Tras la tensa situación vivida, la relación familiar se fue quebrantando de a poco. El dinero se seguía perdiendo cada semana, el monedero cada vez se veía más y más vacío. Los préstamos entre vecinos se hacían más frecuentes, mientras que las discusiones se volvieron una costumbre. La acumulación de problemas y la crisis sanitaria hicieron que Sandra rebalsara toda esperanza de alegría. Ya llevaba dos meses atrasada con el arancel de la universidad. Un mes sin poder pagar arriendo, asimismo las ventas de fin de semana fueron llegando a su fin lentamente con la llegada de la cuarentena total en la provincia, por lo que los ingresos empezaron a decaer y lo poco que había desaparecía entre las manos de Rodrigo cada vez que se iba por varias horas en el día. 

Las noches para Sandra se volvieron una eternidad, sus ojos no lograban cerrarse para conciliar el sueño, por lo que no tuvo más opción que empezar a consumir pastillas para dormir sin receta alguna, y así poder descansar de una vez. 

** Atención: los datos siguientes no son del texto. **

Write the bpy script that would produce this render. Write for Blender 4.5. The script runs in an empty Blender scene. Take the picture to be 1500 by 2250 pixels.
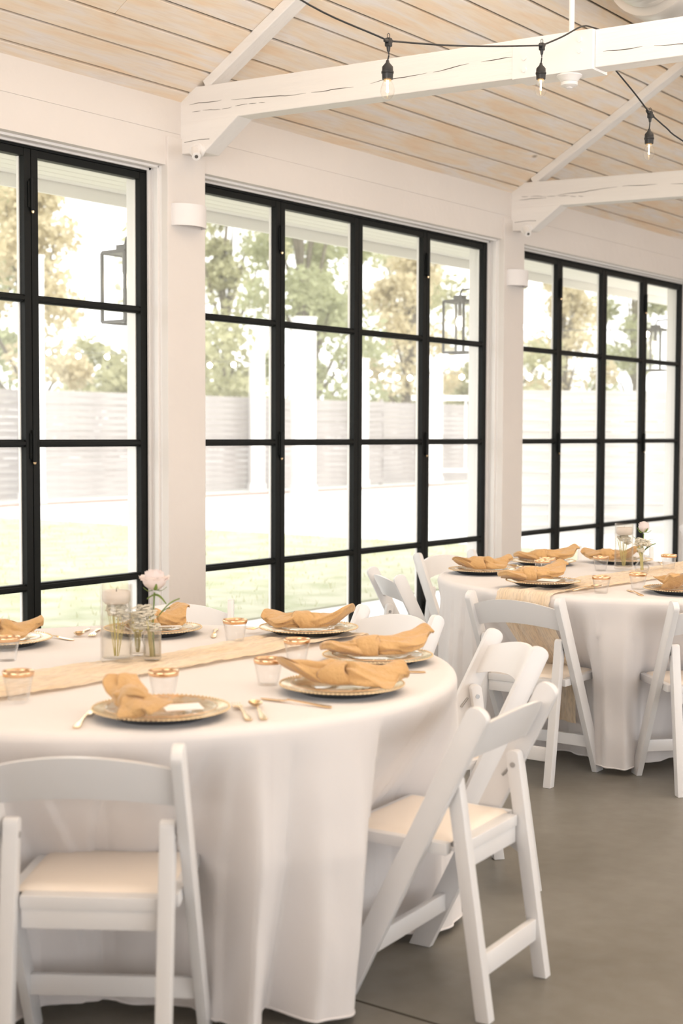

“Toda la situación me tiene enferma, ya no sé qué hacer, con suerte nos alcanza para comer y Rodrigo lo único que hace es desaparecer la plata. Me la paso pensando en cómo voy a pagar ese montón de deudas que tengo. Con la cuarentena total decretada no podre ni trabajar, estoy hasta el cuello. No tengo apoyo porque mi marido es un problema más en mi vida y ¿qué puedo hacer? nada. Si tuviera un hombro del cual apoyarme quizá no sentiría estas inmensas ganas de morirme. Siento que me volveré loca, enserio no aguanto más.” expresa Sandra desviando la mirada al techo de su casa y con su voz quebradiza resonando en las paredes.

Los días pasan, nada cambia. El encierro sigue presente y el trabajo inexistente. El dinero es casi nulo. La comida sigue sobre esa mesa de madera desgastada, con el temor de que se vacíe con el tiempo. Mientras que algunos artefactos electrónicos desaparecen en manos de Rodrigo. Sandra se desespera cada vez más, en los agobiantes pensamientos que la acechan, llevándola fríamente al borde del colapso.